• [Task prompt]
Reproduce each of the lines word for word.

• [Supplied data]
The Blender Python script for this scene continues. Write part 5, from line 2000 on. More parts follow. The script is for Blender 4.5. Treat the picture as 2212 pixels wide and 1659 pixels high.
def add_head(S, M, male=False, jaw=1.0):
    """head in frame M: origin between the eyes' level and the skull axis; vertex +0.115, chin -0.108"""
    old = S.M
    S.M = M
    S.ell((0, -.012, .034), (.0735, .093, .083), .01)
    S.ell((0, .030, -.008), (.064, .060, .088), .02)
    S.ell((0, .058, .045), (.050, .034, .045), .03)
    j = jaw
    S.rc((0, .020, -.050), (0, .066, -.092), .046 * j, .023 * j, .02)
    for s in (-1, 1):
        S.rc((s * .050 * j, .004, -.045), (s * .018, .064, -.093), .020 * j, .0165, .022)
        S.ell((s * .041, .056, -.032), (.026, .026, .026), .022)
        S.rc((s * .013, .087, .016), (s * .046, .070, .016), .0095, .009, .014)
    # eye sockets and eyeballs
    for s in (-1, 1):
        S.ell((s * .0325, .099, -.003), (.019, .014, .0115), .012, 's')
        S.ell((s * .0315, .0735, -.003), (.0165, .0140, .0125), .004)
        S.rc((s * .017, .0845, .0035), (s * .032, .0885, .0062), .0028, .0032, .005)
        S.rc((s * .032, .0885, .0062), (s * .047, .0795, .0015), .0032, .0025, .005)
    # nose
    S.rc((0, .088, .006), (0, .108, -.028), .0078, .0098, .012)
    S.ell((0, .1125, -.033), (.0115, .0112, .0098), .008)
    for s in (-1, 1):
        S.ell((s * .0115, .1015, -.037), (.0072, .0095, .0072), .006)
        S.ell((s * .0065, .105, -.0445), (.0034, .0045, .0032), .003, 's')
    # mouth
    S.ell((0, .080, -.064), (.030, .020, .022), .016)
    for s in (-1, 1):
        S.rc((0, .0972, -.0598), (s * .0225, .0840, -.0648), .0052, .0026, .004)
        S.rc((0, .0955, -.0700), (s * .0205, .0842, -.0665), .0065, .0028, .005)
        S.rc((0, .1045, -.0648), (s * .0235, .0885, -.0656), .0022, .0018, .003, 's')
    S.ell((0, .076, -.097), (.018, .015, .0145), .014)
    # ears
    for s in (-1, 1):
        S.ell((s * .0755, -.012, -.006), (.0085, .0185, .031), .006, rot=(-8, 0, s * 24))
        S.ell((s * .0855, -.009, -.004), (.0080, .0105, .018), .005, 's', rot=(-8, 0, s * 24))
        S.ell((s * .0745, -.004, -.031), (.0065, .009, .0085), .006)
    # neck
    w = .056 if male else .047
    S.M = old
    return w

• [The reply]
The Blender Python script for this scene continues. Write part 5, from line 2000 on. More parts follow. The script is for Blender 4.5. Treat the picture as 2212 pixels wide and 1659 pixels high.
def add_head(S, M, male=False, jaw=1.0):
    """head in frame M: origin between the eyes' level and the skull axis; vertex +0.115, chin -0.108"""
    old = S.M
    S.M = M
    S.ell((0, -.012, .034), (.0735, .093, .083), .01)
    S.ell((0, .030, -.008), (.064, .060, .088), .02)
    S.ell((0, .058, .045), (.050, .034, .045), .03)
    j = jaw
    S.rc((0, .020, -.050), (0, .066, -.092), .046 * j, .023 * j, .02)
    for s in (-1, 1):
        S.rc((s * .050 * j, .004, -.045), (s * .018, .064, -.093), .020 * j, .0165, .022)
        S.ell((s * .041, .056, -.032), (.026, .026, .026), .022)
        S.rc((s * .013, .087, .016), (s * .046, .070, .016), .0095, .009, .014)
    # eye sockets and eyeballs
    for s in (-1, 1):
        S.ell((s * .0325, .099, -.003), (.019, .014, .0115), .012, 's')
        S.ell((s * .0315, .0735, -.003), (.0165, .0140, .0125), .004)
        S.rc((s * .017, .0845, .0035), (s * .032, .0885, .0062), .0028, .0032, .005)
        S.rc((s * .032, .0885, .0062), (s * .047, .0795, .0015), .0032, .0025, .005)
    # nose
    S.rc((0, .088, .006), (0, .108, -.028), .0078, .0098, .012)
    S.ell((0, .1125, -.033), (.0115, .0112, .0098), .008)
    for s in (-1, 1):
        S.ell((s * .0115, .1015, -.037), (.0072, .0095, .0072), .006)
        S.ell((s * .0065, .105, -.0445), (.0034, .0045, .0032), .003, 's')
    # mouth
    S.ell((0, .080, -.064), (.030, .020, .022), .016)
    for s in (-1, 1):
        S.rc((0, .0972, -.0598), (s * .0225, .0840, -.0648), .0052, .0026, .004)
        S.rc((0, .0955, -.0700), (s * .0205, .0842, -.0665), .0065, .0028, .005)
        S.rc((0, .1045, -.0648), (s * .0235, .0885, -.0656), .0022, .0018, .003, 's')
    S.ell((0, .076, -.097), (.018, .015, .0145), .014)
    # ears
    for s in (-1, 1):
        S.ell((s * .0755, -.012, -.006), (.0085, .0185, .031), .006, rot=(-8, 0, s * 24))
        S.ell((s * .0855, -.009, -.004), (.0080, .0105, .018), .005, 's', rot=(-8, 0, s * 24))
        S.ell((s * .0745, -.004, -.031), (.0065, .009, .0085), .006)
    # neck
    w = .056 if male else .047
    S.M = old
    return w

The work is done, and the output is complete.